WHAT YOU WILL DO:
Reproduce the full listing below unchanged, apart from the pictures.

GIVEN DATA:
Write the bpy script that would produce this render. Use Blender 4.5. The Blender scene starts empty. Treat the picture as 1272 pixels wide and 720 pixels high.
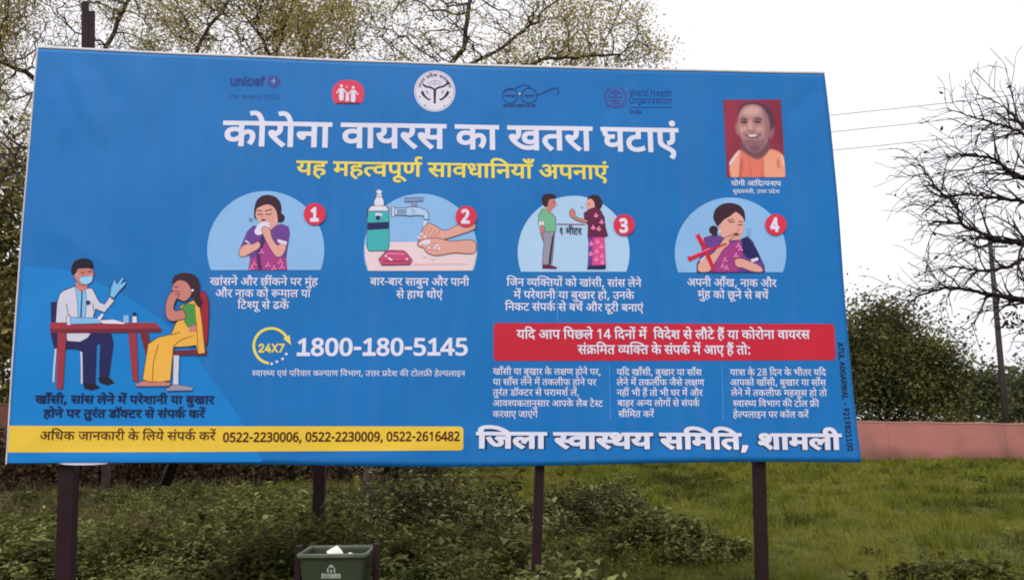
import bpy, bmesh, math, random
import numpy as np
from mathutils import Vector, Matrix
from mathutils.geometry import delaunay_2d_cdt

scene = bpy.context.scene
R = math.radians

# ------------------------------------------------------------------ camera
FPX, CX, CY = 1000.0, 636.0, 360.0            # focal length and centre for a 1272 px wide frame
PITCH = math.atan((522 - 360) / FPX)
ROLL = -R(0.6)
EYE = np.array([0.0, 0.0, 1.6])
_cp, _sp, _cr, _sr = math.cos(PITCH), math.sin(PITCH), math.cos(ROLL), math.sin(ROLL)
_R0, _U0, FWD = np.array([1.0, 0, 0]), np.array([0, -_sp, _cp]), np.array([0, _cp, _sp])
RGT, UPV = _cr * _R0 + _sr * _U0, -_sr * _R0 + _cr * _U0
cam_data = bpy.data.cameras.new('camera')
cam = bpy.data.objects.new('camera', cam_data)
scene.collection.objects.link(cam)
cam_data.sensor_width = 36.0
cam_data.lens = FPX / 1272 * 36
cam_data.clip_start, cam_data.clip_end = 0.1, 3000
cam.matrix_world = Matrix(((RGT[0], UPV[0], -FWD[0], EYE[0]), (RGT[1], UPV[1], -FWD[1], EYE[1]),
                           (RGT[2], UPV[2], -FWD[2], EYE[2]), (0, 0, 0, 1)))
scene.camera = cam

# ------------------------------------------------------------------ sky, sun, exposure
SUN_EL, SUN_AZ = R(52), R(200)                 # high veiled sun, behind and a little left of the viewer
world = bpy.data.worlds.new('World')
scene.world = world
world.use_nodes = True
wn, wl = world.node_tree.nodes, world.node_tree.links
wn.clear()
sky = wn.new('ShaderNodeTexSky'); sky.sky_type = 'NISHITA'; sky.sun_disc = False
sky.sun_elevation = SUN_EL; sky.sun_rotation = SUN_AZ
sky.air_density, sky.dust_density, sky.ozone_density = 1.0, 6.0, 1.0
hsv = wn.new('ShaderNodeHueSaturation'); hsv.inputs['Saturation'].default_value = 0.10
mixw = wn.new('ShaderNodeMix'); mixw.data_type = 'RGBA'; mixw.inputs['Factor'].default_value = 0.55
mixw.inputs[7].default_value = (9.4, 9.2, 9.6, 1)   # even white cloud cover, in the sky's own units
bg = wn.new('ShaderNodeBackground'); bg.inputs['Strength'].default_value = 0.138
wo = wn.new('ShaderNodeOutputWorld')
wl.new(sky.outputs[0], hsv.inputs['Color']); wl.new(hsv.outputs[0], mixw.inputs[6])
wl.new(mixw.outputs[2], bg.inputs['Color']); wl.new(bg.outputs[0], wo.inputs['Surface'])
sun_d = bpy.data.lights.new('sun', 'SUN'); sun_d.energy = 0.9; sun_d.angle = R(14); sun_d.color = (1, 0.96, 0.9)
sun = bpy.data.objects.new('sun', sun_d); scene.collection.objects.link(sun)
_sd = Vector((math.sin(SUN_AZ) * math.cos(SUN_EL), math.cos(SUN_AZ) * math.cos(SUN_EL), math.sin(SUN_EL)))
sun.rotation_euler = _sd.to_track_quat('Z', 'Y').to_euler()
sun.location = _sd * 40
scene.cycles.pixel_filter_type = 'BLACKMAN_HARRIS'; scene.cycles.filter_width = 1.9   # soft phone lens
vs = scene.view_settings
vs.view_transform = 'Standard'; vs.look = 'None'; vs.exposure = 0.28; vs.gamma = 1; vs.use_curve_mapping = False

# ------------------------------------------------------------------ helpers
rng = np.random.default_rng(11)
random.seed(5)

def at(px, py, Y):
    """point at distance Y along the view line measured in the photograph"""
    d = FWD + RGT * (px - CX) / FPX - UPV * (py - CY) / FPX
    return EYE + d * (Y / d[1])

def ground_at(px, Y):
    p = at(px, 600, Y); return np.array([p[0], Y, 0.0])

def lin(c):
    return tuple((x / 255 / 12.92 if x <= 10 else ((x / 255 + 0.055) / 1.055) ** 2.4) for x in c)

def tag(o, label=None, cat=None, group=None, kind=None):
    if label: o['label'] = label
    if cat: o['category'] = cat
    if group: o['group'] = group
    if kind: o['kind'] = kind
    return o

def empty(name, loc, label=None, cat=None, group=None):
    o = bpy.data.objects.new(name, None); scene.collection.objects.link(o)
    o.location = loc; o.empty_display_size = 0.2
    return tag(o, label, cat, group)

def base_of(parent):
    v = np.zeros(3)
    while parent is not None:
        v += np.array(parent.location); parent = parent.parent
    return v

def mesh_obj(name, verts, faces, mats, parent=None, origin=None, smooth=False, fmat=None):
    """verts in world coordinates; the object's origin is its parent's base (or `origin`)"""
    org = base_of(parent) if parent is not None else (np.array(origin, float) if origin is not None else np.zeros(3))
    me = bpy.data.meshes.new(name)
    V = np.asarray(verts, float) - org
    if isinstance(faces, np.ndarray):
        n = len(faces); k = faces.shape[1]
        me.vertices.add(len(V)); me.vertices.foreach_set('co', V.ravel())
        me.loops.add(n * k); me.loops.foreach_set('vertex_index', faces.ravel().astype(np.int32))
        me.polygons.add(n); me.polygons.foreach_set('loop_start', np.arange(0, n * k, k, dtype=np.int32))
        me.update(calc_edges=True)
    else:
        me.from_pydata([tuple(v) for v in V], [], faces)
    for m in (mats if isinstance(mats, (list, tuple)) else [mats]):
        me.materials.append(m)
    if fmat is not None:
        me.polygons.foreach_set('material_index', np.asarray(fmat, dtype=np.int32))
    if smooth:
        me.polygons.foreach_set('use_smooth', np.ones(len(me.polygons), dtype=bool))
    me.update()
    o = bpy.data.objects.new(name, me); scene.collection.objects.link(o)
    if parent is not None: o.parent = parent
    elif origin is not None: o.location = origin
    return o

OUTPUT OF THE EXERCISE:
Write the bpy script that would produce this render. Use Blender 4.5. The Blender scene starts empty. Treat the picture as 1272 pixels wide and 720 pixels high.
import bpy, bmesh, math, random
import numpy as np
from mathutils import Vector, Matrix
from mathutils.geometry import delaunay_2d_cdt

scene = bpy.context.scene
R = math.radians

# ------------------------------------------------------------------ camera
FPX, CX, CY = 1000.0, 636.0, 360.0            # focal length and centre for a 1272 px wide frame
PITCH = math.atan((522 - 360) / FPX)
ROLL = -R(0.6)
EYE = np.array([0.0, 0.0, 1.6])
_cp, _sp, _cr, _sr = math.cos(PITCH), math.sin(PITCH), math.cos(ROLL), math.sin(ROLL)
_R0, _U0, FWD = np.array([1.0, 0, 0]), np.array([0, -_sp, _cp]), np.array([0, _cp, _sp])
RGT, UPV = _cr * _R0 + _sr * _U0, -_sr * _R0 + _cr * _U0
cam_data = bpy.data.cameras.new('camera')
cam = bpy.data.objects.new('camera', cam_data)
scene.collection.objects.link(cam)
cam_data.sensor_width = 36.0
cam_data.lens = FPX / 1272 * 36
cam_data.clip_start, cam_data.clip_end = 0.1, 3000
cam.matrix_world = Matrix(((RGT[0], UPV[0], -FWD[0], EYE[0]), (RGT[1], UPV[1], -FWD[1], EYE[1]),
                           (RGT[2], UPV[2], -FWD[2], EYE[2]), (0, 0, 0, 1)))
scene.camera = cam

# ------------------------------------------------------------------ sky, sun, exposure
SUN_EL, SUN_AZ = R(52), R(200)                 # high veiled sun, behind and a little left of the viewer
world = bpy.data.worlds.new('World')
scene.world = world
world.use_nodes = True
wn, wl = world.node_tree.nodes, world.node_tree.links
wn.clear()
sky = wn.new('ShaderNodeTexSky'); sky.sky_type = 'NISHITA'; sky.sun_disc = False
sky.sun_elevation = SUN_EL; sky.sun_rotation = SUN_AZ
sky.air_density, sky.dust_density, sky.ozone_density = 1.0, 6.0, 1.0
hsv = wn.new('ShaderNodeHueSaturation'); hsv.inputs['Saturation'].default_value = 0.10
mixw = wn.new('ShaderNodeMix'); mixw.data_type = 'RGBA'; mixw.inputs['Factor'].default_value = 0.55
mixw.inputs[7].default_value = (9.4, 9.2, 9.6, 1)   # even white cloud cover, in the sky's own units
bg = wn.new('ShaderNodeBackground'); bg.inputs['Strength'].default_value = 0.138
wo = wn.new('ShaderNodeOutputWorld')
wl.new(sky.outputs[0], hsv.inputs['Color']); wl.new(hsv.outputs[0], mixw.inputs[6])
wl.new(mixw.outputs[2], bg.inputs['Color']); wl.new(bg.outputs[0], wo.inputs['Surface'])
sun_d = bpy.data.lights.new('sun', 'SUN'); sun_d.energy = 0.9; sun_d.angle = R(14); sun_d.color = (1, 0.96, 0.9)
sun = bpy.data.objects.new('sun', sun_d); scene.collection.objects.link(sun)
_sd = Vector((math.sin(SUN_AZ) * math.cos(SUN_EL), math.cos(SUN_AZ) * math.cos(SUN_EL), math.sin(SUN_EL)))
sun.rotation_euler = _sd.to_track_quat('Z', 'Y').to_euler()
sun.location = _sd * 40
scene.cycles.pixel_filter_type = 'BLACKMAN_HARRIS'; scene.cycles.filter_width = 1.9   # soft phone lens
vs = scene.view_settings
vs.view_transform = 'Standard'; vs.look = 'None'; vs.exposure = 0.28; vs.gamma = 1; vs.use_curve_mapping = False

# ------------------------------------------------------------------ helpers
rng = np.random.default_rng(11)
random.seed(5)

def at(px, py, Y):
    """point at distance Y along the view line measured in the photograph"""
    d = FWD + RGT * (px - CX) / FPX - UPV * (py - CY) / FPX
    return EYE + d * (Y / d[1])

def ground_at(px, Y):
    p = at(px, 600, Y); return np.array([p[0], Y, 0.0])

def lin(c):
    return tuple((x / 255 / 12.92 if x <= 10 else ((x / 255 + 0.055) / 1.055) ** 2.4) for x in c)

def tag(o, label=None, cat=None, group=None, kind=None):
    if label: o['label'] = label
    if cat: o['category'] = cat
    if group: o['group'] = group
    if kind: o['kind'] = kind
    return o

def empty(name, loc, label=None, cat=None, group=None):
    o = bpy.data.objects.new(name, None); scene.collection.objects.link(o)
    o.location = loc; o.empty_display_size = 0.2
    return tag(o, label, cat, group)

def base_of(parent):
    v = np.zeros(3)
    while parent is not None:
        v += np.array(parent.location); parent = parent.parent
    return v

def mesh_obj(name, verts, faces, mats, parent=None, origin=None, smooth=False, fmat=None):
    """verts in world coordinates; the object's origin is its parent's base (or `origin`)"""
    org = base_of(parent) if parent is not None else (np.array(origin, float) if origin is not None else np.zeros(3))
    me = bpy.data.meshes.new(name)
    V = np.asarray(verts, float) - org
    if isinstance(faces, np.ndarray):
        n = len(faces); k = faces.shape[1]
        me.vertices.add(len(V)); me.vertices.foreach_set('co', V.ravel())
        me.loops.add(n * k); me.loops.foreach_set('vertex_index', faces.ravel().astype(np.int32))
        me.polygons.add(n); me.polygons.foreach_set('loop_start', np.arange(0, n * k, k, dtype=np.int32))
        me.update(calc_edges=True)
    else:
        me.from_pydata([tuple(v) for v in V], [], faces)
    for m in (mats if isinstance(mats, (list, tuple)) else [mats]):
        me.materials.append(m)
    if fmat is not None:
        me.polygons.foreach_set('material_index', np.asarray(fmat, dtype=np.int32))
    if smooth:
        me.polygons.foreach_set('use_smooth', np.ones(len(me.polygons), dtype=bool))
    me.update()
    o = bpy.data.objects.new(name, me); scene.collection.objects.link(o)
    if parent is not None: o.parent = parent
    elif origin is not None: o.location = origin
    return o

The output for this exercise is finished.